# Work required
Determine the number of lines holding the word "this"; answer with that number only.

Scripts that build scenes

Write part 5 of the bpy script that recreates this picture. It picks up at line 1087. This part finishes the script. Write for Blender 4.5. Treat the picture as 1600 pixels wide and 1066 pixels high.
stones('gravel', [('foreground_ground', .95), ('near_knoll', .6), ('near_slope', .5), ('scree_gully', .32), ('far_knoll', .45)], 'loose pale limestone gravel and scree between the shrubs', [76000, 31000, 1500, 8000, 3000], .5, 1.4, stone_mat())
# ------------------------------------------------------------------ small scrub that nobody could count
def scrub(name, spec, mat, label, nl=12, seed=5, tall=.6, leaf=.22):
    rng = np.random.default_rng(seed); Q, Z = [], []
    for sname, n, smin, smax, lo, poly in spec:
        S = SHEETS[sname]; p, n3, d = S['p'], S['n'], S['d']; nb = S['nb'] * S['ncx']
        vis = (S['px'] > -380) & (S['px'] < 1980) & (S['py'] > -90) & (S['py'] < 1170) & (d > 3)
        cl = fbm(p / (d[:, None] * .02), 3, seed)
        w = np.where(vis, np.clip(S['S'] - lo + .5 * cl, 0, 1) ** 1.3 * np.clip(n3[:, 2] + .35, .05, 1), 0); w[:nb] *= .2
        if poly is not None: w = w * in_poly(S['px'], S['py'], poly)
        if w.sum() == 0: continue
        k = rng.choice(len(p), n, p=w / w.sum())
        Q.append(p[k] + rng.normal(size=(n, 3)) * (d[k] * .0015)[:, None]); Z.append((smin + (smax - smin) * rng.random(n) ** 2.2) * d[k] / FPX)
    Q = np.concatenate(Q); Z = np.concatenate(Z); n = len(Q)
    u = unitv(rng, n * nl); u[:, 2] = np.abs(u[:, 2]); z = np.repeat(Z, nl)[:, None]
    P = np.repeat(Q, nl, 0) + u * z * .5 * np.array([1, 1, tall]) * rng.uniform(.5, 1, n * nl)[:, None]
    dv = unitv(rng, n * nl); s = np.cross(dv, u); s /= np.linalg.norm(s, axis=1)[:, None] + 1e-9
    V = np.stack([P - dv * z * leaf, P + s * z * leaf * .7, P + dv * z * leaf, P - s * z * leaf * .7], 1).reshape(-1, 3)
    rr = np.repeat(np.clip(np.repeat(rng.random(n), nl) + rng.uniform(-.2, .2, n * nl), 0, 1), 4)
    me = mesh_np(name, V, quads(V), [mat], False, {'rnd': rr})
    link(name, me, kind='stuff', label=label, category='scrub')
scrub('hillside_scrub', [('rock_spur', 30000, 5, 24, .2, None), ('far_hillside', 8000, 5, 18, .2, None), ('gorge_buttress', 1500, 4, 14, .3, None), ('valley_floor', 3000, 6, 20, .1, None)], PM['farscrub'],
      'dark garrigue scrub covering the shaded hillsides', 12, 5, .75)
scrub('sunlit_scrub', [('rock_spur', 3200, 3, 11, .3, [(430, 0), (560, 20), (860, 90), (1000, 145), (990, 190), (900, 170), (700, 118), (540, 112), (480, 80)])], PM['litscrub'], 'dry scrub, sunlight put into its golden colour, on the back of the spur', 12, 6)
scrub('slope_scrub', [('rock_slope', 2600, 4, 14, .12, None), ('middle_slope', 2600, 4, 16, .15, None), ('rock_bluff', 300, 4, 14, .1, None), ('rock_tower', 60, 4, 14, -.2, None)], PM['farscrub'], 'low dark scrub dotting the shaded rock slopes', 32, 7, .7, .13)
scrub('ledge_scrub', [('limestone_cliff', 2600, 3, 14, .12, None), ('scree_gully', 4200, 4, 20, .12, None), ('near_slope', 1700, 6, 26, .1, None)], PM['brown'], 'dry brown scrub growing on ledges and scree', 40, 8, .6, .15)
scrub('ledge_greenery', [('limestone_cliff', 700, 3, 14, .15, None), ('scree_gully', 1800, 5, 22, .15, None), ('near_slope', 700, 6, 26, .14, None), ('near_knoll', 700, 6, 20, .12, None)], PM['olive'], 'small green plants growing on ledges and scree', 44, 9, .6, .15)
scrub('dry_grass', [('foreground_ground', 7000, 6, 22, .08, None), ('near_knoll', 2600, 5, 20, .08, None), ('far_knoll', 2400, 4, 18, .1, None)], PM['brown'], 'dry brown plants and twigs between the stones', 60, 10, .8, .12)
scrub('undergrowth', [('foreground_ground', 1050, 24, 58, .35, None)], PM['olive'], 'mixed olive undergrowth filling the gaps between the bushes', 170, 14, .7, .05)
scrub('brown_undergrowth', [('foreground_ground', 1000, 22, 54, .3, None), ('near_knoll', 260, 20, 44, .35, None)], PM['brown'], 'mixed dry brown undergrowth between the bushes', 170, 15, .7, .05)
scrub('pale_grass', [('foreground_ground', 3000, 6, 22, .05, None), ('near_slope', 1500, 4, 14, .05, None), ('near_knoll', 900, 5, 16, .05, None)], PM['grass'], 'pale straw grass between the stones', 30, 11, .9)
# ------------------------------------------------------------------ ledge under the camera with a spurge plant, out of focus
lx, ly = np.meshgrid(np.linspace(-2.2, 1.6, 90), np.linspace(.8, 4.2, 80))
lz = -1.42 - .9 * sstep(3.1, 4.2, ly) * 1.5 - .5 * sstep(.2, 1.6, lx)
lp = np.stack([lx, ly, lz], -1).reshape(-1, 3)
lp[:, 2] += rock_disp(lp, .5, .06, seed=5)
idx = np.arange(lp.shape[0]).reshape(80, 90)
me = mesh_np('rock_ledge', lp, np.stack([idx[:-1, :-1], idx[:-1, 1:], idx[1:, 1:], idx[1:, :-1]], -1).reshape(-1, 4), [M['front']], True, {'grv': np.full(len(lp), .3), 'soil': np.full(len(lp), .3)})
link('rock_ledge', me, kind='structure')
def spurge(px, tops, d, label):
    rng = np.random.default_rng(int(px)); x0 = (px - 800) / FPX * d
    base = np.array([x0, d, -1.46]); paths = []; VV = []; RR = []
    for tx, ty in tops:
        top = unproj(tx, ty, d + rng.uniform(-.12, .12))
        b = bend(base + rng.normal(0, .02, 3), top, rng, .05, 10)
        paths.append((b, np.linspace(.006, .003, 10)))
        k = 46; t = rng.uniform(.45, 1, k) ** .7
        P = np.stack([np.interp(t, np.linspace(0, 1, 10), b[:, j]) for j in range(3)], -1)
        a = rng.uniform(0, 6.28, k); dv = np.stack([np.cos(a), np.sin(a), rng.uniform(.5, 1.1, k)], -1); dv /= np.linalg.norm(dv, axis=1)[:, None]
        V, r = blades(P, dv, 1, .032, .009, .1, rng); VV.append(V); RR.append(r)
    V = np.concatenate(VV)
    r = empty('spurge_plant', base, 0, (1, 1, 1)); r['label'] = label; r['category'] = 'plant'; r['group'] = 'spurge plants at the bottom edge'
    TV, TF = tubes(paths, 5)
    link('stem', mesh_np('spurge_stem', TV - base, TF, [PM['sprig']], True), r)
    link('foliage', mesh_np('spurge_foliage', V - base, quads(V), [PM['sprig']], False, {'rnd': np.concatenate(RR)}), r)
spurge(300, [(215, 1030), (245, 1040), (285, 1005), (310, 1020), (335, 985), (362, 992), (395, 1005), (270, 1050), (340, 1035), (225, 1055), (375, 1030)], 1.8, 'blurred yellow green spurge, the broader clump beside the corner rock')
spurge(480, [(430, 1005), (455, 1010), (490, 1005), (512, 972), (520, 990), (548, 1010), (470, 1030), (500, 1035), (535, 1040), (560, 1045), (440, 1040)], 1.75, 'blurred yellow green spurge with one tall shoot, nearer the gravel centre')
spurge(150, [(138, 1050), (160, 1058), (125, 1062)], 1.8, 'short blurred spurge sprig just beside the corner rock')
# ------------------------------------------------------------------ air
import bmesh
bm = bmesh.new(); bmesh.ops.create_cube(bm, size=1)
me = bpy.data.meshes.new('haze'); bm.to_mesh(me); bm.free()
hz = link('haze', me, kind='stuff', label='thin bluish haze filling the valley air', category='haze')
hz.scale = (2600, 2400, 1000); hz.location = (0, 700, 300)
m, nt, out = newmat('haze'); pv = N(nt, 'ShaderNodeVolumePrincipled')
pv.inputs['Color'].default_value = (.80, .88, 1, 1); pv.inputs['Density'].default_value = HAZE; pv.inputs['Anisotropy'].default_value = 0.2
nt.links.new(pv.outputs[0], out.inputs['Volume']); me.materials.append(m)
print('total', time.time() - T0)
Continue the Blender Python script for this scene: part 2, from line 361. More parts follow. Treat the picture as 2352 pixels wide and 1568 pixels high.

# Correct output
2